• TASK DIRECTIONS: Extract, without alteration, each line from the start of the listing to the line bearing "from mathutils import Vector, Matrix".

• DATASET SECTION:
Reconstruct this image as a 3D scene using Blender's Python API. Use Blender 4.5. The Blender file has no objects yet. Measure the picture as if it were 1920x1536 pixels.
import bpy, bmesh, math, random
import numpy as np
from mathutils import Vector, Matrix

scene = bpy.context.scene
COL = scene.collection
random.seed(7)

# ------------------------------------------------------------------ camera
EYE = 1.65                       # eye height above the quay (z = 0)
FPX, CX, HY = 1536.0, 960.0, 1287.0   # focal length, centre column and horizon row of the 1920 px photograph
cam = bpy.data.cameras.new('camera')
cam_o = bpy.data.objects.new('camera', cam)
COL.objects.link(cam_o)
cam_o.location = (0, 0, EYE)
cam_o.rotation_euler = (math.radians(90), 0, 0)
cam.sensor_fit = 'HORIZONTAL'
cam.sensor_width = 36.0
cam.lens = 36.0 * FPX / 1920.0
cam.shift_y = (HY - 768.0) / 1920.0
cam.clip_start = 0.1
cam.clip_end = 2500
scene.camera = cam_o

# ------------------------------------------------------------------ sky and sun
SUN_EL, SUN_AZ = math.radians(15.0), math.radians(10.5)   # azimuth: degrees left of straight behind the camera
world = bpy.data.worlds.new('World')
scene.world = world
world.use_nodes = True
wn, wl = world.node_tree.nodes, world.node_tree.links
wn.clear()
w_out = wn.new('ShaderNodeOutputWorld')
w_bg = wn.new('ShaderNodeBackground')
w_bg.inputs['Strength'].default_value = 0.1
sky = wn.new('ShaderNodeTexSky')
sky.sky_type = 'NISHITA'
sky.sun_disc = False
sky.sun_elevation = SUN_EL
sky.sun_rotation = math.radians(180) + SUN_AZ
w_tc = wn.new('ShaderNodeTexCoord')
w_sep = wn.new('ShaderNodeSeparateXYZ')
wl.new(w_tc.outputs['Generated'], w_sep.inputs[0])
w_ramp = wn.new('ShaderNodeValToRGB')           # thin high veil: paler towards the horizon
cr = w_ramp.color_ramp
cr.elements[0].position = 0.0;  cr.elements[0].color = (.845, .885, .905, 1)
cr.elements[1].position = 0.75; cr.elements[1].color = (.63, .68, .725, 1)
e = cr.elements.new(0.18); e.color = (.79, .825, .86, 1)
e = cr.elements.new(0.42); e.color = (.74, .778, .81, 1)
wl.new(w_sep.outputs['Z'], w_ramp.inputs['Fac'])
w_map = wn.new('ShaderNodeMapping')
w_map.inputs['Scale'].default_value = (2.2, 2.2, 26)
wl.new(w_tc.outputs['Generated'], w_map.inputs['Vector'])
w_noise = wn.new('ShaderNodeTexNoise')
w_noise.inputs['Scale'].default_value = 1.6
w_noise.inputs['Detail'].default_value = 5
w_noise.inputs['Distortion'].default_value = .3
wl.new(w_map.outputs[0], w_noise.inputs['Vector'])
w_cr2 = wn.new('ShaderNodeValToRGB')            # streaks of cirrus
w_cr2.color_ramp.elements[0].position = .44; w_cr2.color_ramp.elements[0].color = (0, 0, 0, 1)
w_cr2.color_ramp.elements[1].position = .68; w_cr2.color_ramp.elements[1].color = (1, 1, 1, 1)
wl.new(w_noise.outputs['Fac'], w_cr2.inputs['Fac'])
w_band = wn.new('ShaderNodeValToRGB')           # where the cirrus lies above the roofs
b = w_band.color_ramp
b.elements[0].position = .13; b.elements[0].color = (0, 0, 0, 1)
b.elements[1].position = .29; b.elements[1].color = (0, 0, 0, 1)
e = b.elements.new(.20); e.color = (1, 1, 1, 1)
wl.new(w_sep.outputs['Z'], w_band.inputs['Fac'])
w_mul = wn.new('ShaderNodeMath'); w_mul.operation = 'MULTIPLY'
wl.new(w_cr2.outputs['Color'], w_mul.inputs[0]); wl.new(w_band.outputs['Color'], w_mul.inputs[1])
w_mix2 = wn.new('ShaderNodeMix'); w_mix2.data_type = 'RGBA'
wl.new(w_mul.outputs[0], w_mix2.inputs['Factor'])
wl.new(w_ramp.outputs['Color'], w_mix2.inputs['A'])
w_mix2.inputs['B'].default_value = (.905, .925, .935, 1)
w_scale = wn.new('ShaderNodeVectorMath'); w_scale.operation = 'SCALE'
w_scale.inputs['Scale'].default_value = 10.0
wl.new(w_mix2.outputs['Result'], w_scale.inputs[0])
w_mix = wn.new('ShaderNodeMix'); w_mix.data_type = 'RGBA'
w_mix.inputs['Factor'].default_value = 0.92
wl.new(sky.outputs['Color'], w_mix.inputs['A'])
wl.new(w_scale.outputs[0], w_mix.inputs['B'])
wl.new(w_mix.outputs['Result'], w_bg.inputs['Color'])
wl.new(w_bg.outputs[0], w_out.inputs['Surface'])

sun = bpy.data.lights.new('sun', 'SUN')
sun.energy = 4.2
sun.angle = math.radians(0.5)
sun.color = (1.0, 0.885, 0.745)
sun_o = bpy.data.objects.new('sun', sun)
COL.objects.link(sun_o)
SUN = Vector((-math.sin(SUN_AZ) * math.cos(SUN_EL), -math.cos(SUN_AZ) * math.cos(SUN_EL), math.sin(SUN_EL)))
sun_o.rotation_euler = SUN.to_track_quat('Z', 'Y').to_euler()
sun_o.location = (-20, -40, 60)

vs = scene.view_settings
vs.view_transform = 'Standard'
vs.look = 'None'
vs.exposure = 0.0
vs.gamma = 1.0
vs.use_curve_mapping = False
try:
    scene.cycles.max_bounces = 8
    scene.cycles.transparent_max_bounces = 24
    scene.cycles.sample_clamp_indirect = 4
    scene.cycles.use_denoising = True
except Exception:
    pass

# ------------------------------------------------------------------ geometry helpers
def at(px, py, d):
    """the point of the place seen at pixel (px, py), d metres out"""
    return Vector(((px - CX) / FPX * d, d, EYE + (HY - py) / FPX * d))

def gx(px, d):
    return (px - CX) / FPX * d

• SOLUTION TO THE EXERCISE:
Reconstruct this image as a 3D scene using Blender's Python API. Use Blender 4.5. The Blender file has no objects yet. Measure the picture as if it were 1920x1536 pixels.
import bpy, bmesh, math, random
import numpy as np
from mathutils import Vector, Matrix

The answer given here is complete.